Ketika Alam Sakit, Ekonomi pun Ambruk: Refleksi Pasca Banjir Bandang Sumatra

- Selasa, 09 Desember 2025 | 10:45 WIB
Ketika Alam Sakit, Ekonomi pun Ambruk: Refleksi Pasca Banjir Bandang Sumatra

Rumah-rumah hanyut, jembatan putus, warga berlarian menyelamatkan diri. Video-video itu membanjiri linimasa kita beberapa pekan terakhir, mengabarkan duka Aceh, Sumatera Utara, dan Sumatera Barat yang diterjang banjir bandang dan longsor. Bencana demi bencana seolah datang bertubi-tubi, dan banyak orang mulai bertanya: kenapa ini makin sering terjadi, dan makin sulit ditebak?

Di tengah hiruk-pikuk itu, sebuah kalimat dari Guy McPherson ramai dibagikan ulang. Sederhana, tapi menusuk.

Kutipan itu, bagi saya, menyentuh akar persoalan. Selama ini kita kerap memisahkan, bahkan mempertentangkan, urusan lingkungan dengan pembangunan ekonomi. Padahal, coba kita lihat fakta di lapangan. Banjir di Sumatra tidak cuma merusak rumah. Pasar lumpuh, distribusi pangan terhenti, roda ekonomi daerah macet total.

Pedagang tak bisa jualan. Petani merugi karena tanamannya hanyut. Nelayan tak melaut karena air keruh dan dermaga rusak. Jelas sekali: ketika alam sakit, ekonomi ikut ambruk.

Lalu, apa yang bikin alam ‘sakit’? Salah satu faktornya, tutupan pohon kita yang terus menyusut.

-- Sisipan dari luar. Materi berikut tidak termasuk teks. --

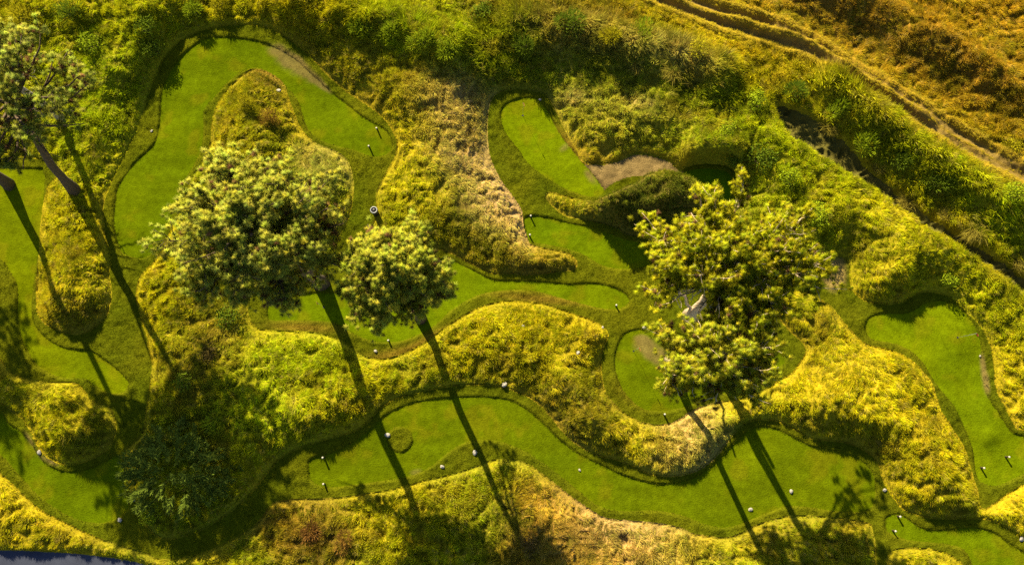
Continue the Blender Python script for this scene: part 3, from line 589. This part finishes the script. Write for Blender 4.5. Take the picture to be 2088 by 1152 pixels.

Sejak 2001 hingga tahun ini, lima provinsi utama kehilangan lebih dari 19 juta hektar hutan. Angka yang fantastis, dan dampaknya langsung kita rasakan sekarang. Hutan yang hilang berarti tanah kehilangan daya serap. Air hujan langsung meluncur deras ke sungai, banjir pun tak terelakkan. Ongkosnya? Ya, kita yang bayar, lewat anggaran penanggulangan bencana yang membengkak.

Namun begitu, saya rasa kita tak perlu larut dalam pesimisme. Justru momentum inilah saatnya kita membalik cara pandang. Lingkungan bukan penghambat, melainkan fondasi. Negara dengan lingkungan terjaga terbukti lebih stabil ekonominya, lebih tahan goncangan.

Di beberapa tempat, kita sudah punya contoh nyata. Ambil contoh komunitas adat di Aceh. Mereka mengelola hutan dengan kearifan lokal, mengambil hasil tanpa merusak. Ekosistem tetap lestari, warga dapat penghasilan. Atau di Kalimantan, gerakan agroforestri mulai tumbuh. Petani menanam pohon di antara lahan pangan, sehingga tanah pulih, banjir berkurang, dan pendapatan justru naik. Model-model seperti ini perlu kita dukung dan replikasi.

Di sisi lain, ada angin segar dari pemerintah daerah. Beberapa kepala daerah kini lebih ketat mengawasi izin usaha dan menata ulang tata ruang. Ini sinyal bagus. Kesadaran bahwa pembangunan harus ramah lingkungan pelan-pelan menguat.